§ WRITTEN TASK: Provide nothing beyond the count of lines that include the string "pixels".

§ DATA TO USE:
"""

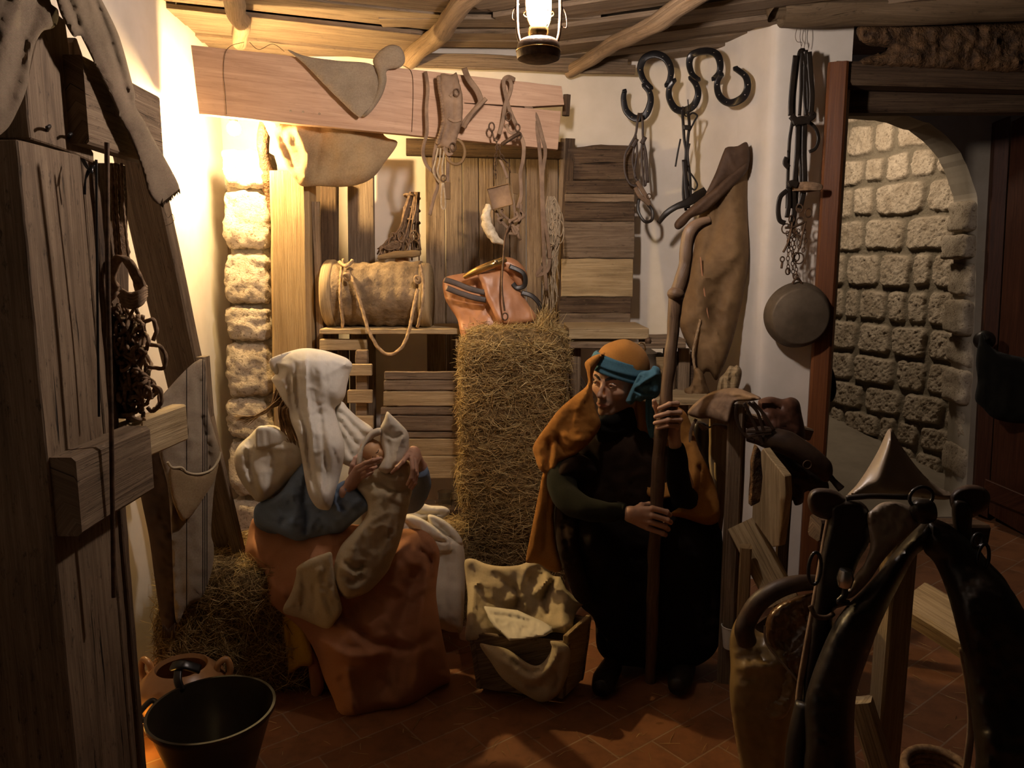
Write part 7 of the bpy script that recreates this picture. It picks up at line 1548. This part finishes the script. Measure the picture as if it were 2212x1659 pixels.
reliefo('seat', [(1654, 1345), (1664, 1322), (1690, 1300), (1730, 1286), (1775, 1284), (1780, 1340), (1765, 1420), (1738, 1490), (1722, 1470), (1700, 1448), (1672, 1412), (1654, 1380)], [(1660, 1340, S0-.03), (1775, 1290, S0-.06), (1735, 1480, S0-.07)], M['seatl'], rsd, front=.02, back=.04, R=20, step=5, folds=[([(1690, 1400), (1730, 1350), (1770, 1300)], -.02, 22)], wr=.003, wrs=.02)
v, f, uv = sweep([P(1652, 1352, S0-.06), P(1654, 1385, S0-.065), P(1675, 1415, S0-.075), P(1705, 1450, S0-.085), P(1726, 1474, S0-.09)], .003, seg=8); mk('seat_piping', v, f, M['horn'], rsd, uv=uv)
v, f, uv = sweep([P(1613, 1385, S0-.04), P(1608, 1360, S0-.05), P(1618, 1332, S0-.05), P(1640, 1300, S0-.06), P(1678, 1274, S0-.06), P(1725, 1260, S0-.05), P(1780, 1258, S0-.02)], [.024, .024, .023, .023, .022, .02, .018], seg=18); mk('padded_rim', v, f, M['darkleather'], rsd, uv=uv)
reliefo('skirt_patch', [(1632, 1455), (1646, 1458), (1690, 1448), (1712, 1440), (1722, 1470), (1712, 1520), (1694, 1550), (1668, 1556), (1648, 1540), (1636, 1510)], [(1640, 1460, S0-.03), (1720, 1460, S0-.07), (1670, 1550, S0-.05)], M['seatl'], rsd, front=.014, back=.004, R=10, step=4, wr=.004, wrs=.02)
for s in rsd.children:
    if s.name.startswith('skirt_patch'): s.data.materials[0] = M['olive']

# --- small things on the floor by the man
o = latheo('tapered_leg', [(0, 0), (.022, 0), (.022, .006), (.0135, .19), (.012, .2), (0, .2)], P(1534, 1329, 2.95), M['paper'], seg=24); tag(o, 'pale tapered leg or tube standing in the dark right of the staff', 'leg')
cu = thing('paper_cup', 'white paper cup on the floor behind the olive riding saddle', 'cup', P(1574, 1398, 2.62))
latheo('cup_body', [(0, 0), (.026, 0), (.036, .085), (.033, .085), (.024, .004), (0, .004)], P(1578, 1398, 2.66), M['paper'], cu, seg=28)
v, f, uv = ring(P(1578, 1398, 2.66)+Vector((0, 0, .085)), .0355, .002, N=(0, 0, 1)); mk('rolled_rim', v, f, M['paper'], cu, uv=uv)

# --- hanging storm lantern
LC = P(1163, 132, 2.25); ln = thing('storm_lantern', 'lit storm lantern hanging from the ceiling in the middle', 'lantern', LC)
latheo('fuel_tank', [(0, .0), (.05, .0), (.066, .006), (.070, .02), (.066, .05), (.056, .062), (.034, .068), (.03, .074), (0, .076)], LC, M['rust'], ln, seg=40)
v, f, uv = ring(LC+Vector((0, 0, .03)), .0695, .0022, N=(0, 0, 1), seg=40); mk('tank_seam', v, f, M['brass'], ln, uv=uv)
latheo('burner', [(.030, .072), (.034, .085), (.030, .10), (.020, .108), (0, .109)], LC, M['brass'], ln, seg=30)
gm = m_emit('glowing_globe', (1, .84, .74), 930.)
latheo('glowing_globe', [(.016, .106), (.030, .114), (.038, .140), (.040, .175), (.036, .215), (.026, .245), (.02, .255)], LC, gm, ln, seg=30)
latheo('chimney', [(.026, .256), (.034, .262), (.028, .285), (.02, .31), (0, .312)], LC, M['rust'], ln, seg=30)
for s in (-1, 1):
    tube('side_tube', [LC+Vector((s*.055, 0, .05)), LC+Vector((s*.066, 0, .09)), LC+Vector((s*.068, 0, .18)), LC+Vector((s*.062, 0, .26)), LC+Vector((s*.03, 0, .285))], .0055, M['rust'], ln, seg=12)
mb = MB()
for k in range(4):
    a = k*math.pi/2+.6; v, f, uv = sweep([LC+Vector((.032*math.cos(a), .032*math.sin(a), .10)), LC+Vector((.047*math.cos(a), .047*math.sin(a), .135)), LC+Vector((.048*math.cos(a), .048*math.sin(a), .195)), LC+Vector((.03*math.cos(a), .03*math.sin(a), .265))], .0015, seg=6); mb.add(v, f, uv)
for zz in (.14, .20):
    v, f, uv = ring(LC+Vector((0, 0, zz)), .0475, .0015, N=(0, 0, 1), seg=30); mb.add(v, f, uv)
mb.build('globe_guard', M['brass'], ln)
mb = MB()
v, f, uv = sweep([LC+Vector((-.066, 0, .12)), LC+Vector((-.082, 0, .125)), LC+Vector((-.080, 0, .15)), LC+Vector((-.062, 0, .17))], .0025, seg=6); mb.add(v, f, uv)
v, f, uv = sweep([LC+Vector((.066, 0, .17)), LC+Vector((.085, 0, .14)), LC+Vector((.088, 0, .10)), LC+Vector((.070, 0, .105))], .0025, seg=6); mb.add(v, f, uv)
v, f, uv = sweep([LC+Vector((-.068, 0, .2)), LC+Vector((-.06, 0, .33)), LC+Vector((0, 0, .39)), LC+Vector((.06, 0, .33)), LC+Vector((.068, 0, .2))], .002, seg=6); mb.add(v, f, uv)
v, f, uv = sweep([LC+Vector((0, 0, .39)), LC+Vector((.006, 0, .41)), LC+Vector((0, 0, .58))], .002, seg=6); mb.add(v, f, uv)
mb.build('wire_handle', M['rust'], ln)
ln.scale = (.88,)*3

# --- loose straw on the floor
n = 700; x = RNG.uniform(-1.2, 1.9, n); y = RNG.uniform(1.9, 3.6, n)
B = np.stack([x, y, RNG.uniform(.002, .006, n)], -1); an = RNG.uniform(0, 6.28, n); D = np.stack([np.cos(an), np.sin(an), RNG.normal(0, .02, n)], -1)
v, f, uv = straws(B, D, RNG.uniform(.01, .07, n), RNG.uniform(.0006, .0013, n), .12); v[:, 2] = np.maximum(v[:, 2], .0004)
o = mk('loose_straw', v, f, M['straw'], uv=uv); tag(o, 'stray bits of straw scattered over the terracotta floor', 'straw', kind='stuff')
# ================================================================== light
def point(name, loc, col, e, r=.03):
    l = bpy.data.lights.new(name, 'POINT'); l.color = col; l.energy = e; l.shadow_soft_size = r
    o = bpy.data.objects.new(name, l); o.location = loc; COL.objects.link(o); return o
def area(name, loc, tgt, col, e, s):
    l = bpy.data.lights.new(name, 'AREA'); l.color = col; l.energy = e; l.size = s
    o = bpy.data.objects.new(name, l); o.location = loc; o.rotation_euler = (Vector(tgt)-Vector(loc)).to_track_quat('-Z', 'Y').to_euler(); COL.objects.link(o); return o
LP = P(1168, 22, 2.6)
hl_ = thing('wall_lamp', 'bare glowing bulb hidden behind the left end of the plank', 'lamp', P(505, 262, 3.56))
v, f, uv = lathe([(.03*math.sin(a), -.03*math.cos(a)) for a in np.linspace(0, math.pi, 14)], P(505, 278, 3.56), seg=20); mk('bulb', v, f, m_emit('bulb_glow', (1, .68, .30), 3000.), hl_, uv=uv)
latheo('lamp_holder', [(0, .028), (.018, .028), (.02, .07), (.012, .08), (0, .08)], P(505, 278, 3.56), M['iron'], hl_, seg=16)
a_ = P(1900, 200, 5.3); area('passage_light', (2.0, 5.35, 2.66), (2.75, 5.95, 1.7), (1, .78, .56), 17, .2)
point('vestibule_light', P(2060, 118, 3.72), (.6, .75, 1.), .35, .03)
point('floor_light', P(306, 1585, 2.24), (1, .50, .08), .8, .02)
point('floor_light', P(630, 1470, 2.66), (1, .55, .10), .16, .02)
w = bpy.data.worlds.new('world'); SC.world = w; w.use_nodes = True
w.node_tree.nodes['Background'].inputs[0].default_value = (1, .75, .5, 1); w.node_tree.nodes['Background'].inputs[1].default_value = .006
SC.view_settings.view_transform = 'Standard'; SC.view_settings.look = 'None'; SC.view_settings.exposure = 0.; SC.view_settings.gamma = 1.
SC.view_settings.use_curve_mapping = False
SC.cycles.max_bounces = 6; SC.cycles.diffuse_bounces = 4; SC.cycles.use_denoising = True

"""
"""

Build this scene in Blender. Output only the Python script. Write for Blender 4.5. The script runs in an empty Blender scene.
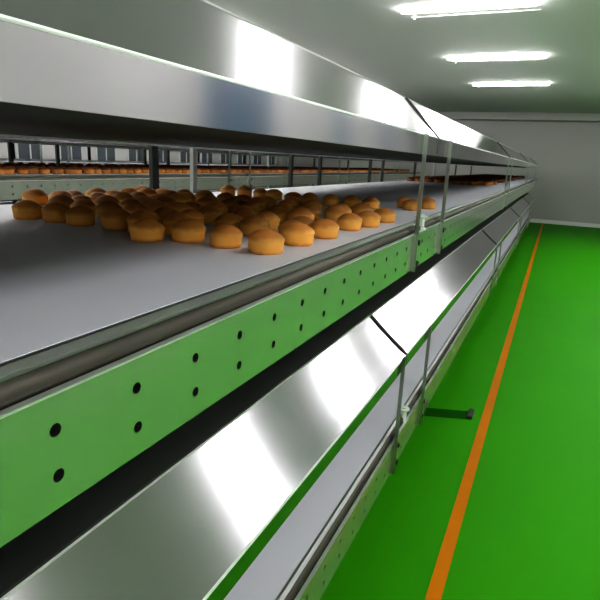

"""
"""

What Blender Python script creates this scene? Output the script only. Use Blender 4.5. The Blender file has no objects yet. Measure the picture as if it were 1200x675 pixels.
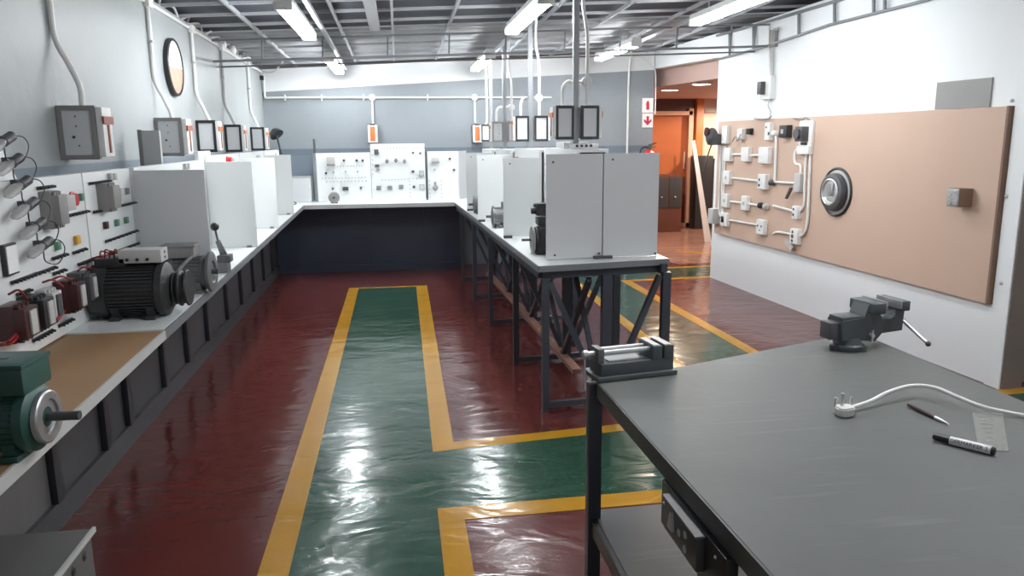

"""

§ COMPLETE OUTPUT: 2